O resto da história é irrelevante. A dona da Galeria, certamente assustada com a polémica, diz agora que o cão afinal não morreu e fugiu durante a noite. Por sua vez, o dito artista afirma que importante foi o facto de ninguém ter ajudado o animal ou lhe ter dado de comer. E por fim alguns críticos defenderam o acto considerando-o uma obra muito interessante e muito contemporânea. Aliás, ao que parece, estes acabaram mesmo por o premiar promovendo o seu autor que agora irá representar a Costa Rica numa Bienal, o que só mostra o estado de degradação mental a que chegou a cena artística no seu todo. Nenhuma justificação estética poderá iludir o facto de este artista ter usado e maltratado um indefeso animal só para conseguir projectar o seu próprio nome. Confirmando assim o quanto a necessidade de visibilidade, no muito competitivo meio, pode levar alguns a abdicar dos mais rudimentares princípios éticos.

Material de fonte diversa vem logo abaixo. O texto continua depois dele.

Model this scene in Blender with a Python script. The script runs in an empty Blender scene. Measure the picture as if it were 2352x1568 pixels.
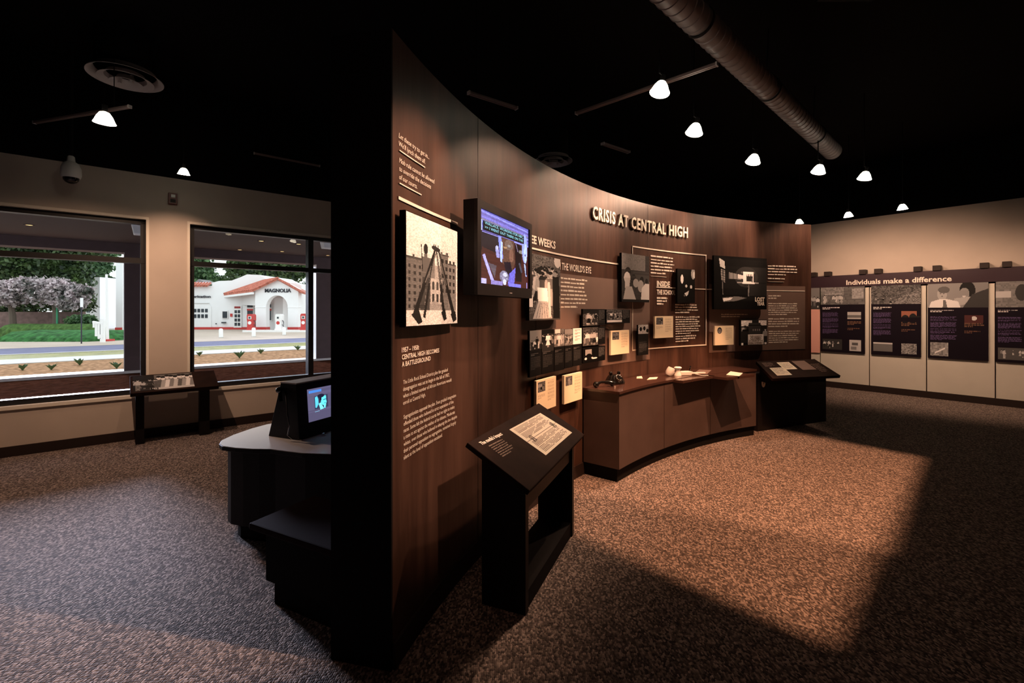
import bpy, math, random
import numpy as np
from mathutils import Matrix, Vector

random.seed(7)
sc = bpy.context.scene
COL = sc.collection
PI = math.pi

# ------------------------------------------------------------------ camera, view, world, sun
F = 1060.0; UC = 1176.0; VH = 714.0; EYE = 1.5
cam_d = bpy.data.cameras.new('camera'); cam = bpy.data.objects.new('camera', cam_d); COL.objects.link(cam)
cam.location = (0, 0, EYE); cam.rotation_euler = (PI/2, 0, 0)
cam_d.sensor_width = 36.0; cam_d.lens = 36.0*F/2352.0
cam_d.shift_y = -(784-VH)/2352.0
cam_d.clip_start = 0.05; cam_d.clip_end = 400
sc.camera = cam
sc.view_settings.view_transform = 'Standard'; sc.view_settings.look = 'None'
sc.view_settings.gamma = 1; sc.view_settings.use_curve_mapping = False
sc.view_settings.exposure = 0.0

W = bpy.data.worlds.new('overcast_sky'); sc.world = W; W.use_nodes = True
nt = W.node_tree; nt.nodes.clear()
wo = nt.nodes.new('ShaderNodeOutputWorld'); bg = nt.nodes.new('ShaderNodeBackground')
tc = nt.nodes.new('ShaderNodeTexCoord'); mp = nt.nodes.new('ShaderNodeMapping'); ns = nt.nodes.new('ShaderNodeTexNoise')
rp = nt.nodes.new('ShaderNodeValToRGB')
mp.inputs['Scale'].default_value = (1, 1, 3); ns.inputs['Scale'].default_value = 2.2; ns.inputs['Detail'].default_value = 5
rp.color_ramp.elements[0].color = (.78, .84, .92, 1); rp.color_ramp.elements[1].color = (1, 1, 1, 1)
nt.links.new(tc.outputs['Generated'], mp.inputs['Vector']); nt.links.new(mp.outputs['Vector'], ns.inputs['Vector'])
nt.links.new(ns.outputs['Fac'], rp.inputs['Fac']); nt.links.new(rp.outputs['Color'], bg.inputs['Color'])
bg.inputs['Strength'].default_value = 2.1
nt.links.new(bg.outputs['Background'], wo.inputs['Surface'])

# window-wall frame: P0 + a*D1 (along) + b*N1 (outward)
D1 = Vector((.7642, .6450, 0)).normalized(); N1 = Vector((-D1.y, D1.x, 0)); P0 = Vector((-4.73, 5.13, 0))
def EW(a, b, z): return P0 + D1*a + N1*b + Vector((0, 0, z))

sun_d = bpy.data.lights.new('daylight', 'SUN'); sun = bpy.data.objects.new('daylight', sun_d); COL.objects.link(sun)
sun_d.energy = 15.0; sun_d.angle = math.radians(13); sun_d.color = (.74, .74, 1.0)
sun.location = EW(0, 12, 9)
sdir = (-N1*math.cos(math.radians(13.5)) + D1*0.10 + Vector((0, 0, -math.sin(math.radians(13.5))))).normalized()
sun.rotation_euler = sdir.to_track_quat('-Z', 'Y').to_euler()

WARM = (1.0, .60, .40)
LAMP = dict(wall=120, left=60)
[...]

A arte sempre foi e continua a ser uma actividade fundamental das sociedades humanas. Ligada sobretudo ao domínio do simbólico e do representacional a arte deu a ver, ao longo dos tempos, aquilo que só podia ser imaginado. Embora a componente da inovação tenha sido uma constante na criação artística, é com a modernidade que ela se torna central. A partir de finais do século XIX, a arte (ocidental) entra num acelerado processo de transformação, tanto formal quanto conceptual. Nesse percurso, dois momentos assumem uma particular importância. A “invenção” da arte abstracta liberta definitivamente o artista da necessidade de representação. Doravante o assunto da arte é a própria arte e não já nenhuma realidade exterior. Logo a seguir o acto de Marcel Duchamp, ao colocar um objecto banal, no caso um urinol, numa exposição, abriu as largas portas do “tudo pode ser arte” desde que colocado num particular contexto. Ou seja, a partir de Duchamp um cão vadio na rua é um cão vadio, mas numa Galeria de Arte é uma obra de arte.

Uma tão vasta abertura do campo criativo conduziu ao estado actual da chamada arte contemporânea. Ao lado positivo, pois agora a arte pode explorar todos os campos do conhecimento e da imaginação sem restrições, junta-se um lado crítico ou negativo. Desde logo na enorme profusão de banalidades. Uma imensidão de obras consiste simplesmente em colocar no espaço da arte, Galeria ou Museu, objectos comuns na pretensão de que com isso se geram novos sentidos. Ora na verdade para além da trivialidade do processo a maioria desses sentidos não ultrapassa, em conteúdo, aquilo que podia ser dito numa simples frase. Daí a boçalidade de tanta da arte contemporânea. Mas pior do que isso é precisamente o uso imbecil que se pode fazer deste mecanismo herdado de Duchamp. Na medida em que tudo é possível, seria necessário que este tipo de criações artísticas se regesse por alguns princípios e acima de tudo por um conceito que vai caindo em desuso: uma ética. Mas como se vê pelo exemplo que deu origem a este texto não é assim. Hoje muitos artistas que perderam totalmente o rumo não têm uma única ideia decente na cabeça e tudo fazem para obter os seus quinze segundos de fama, estão dispostos a cometer os actos mais desprezíveis em nome da arte. Chocar é sempre a solução mais fácil para quem não tem talento.

De qualquer modo, este caso não sendo o primeiro não será certamente o último. A criatividade artística não pode deixar de continuar a evoluir. Esse processo, o qual é essencialmente aleatório e de tentativa e erro, irá dando origem a notáveis obras, ao mesmo tempo que grandes aberrações. Muitas das vezes será difícil distinguir umas das outras. Não sendo viável o recurso a qualquer código deontológico, pois isso seria entrar em contradição com o princípio de total liberdade criativa, só podemos contar com a expressão cívica de cada um de nós. Afinal, tanta liberdade tem um artista de fazer uma determinada obra, como cada pessoa de o repudiar por isso mesmo. É assim que a condenação tão generalizada do acto imbecil deste artista é para mim o facto mais importante desta triste história. Entre outras coisas, prova que ainda há muita gente decente neste mundo.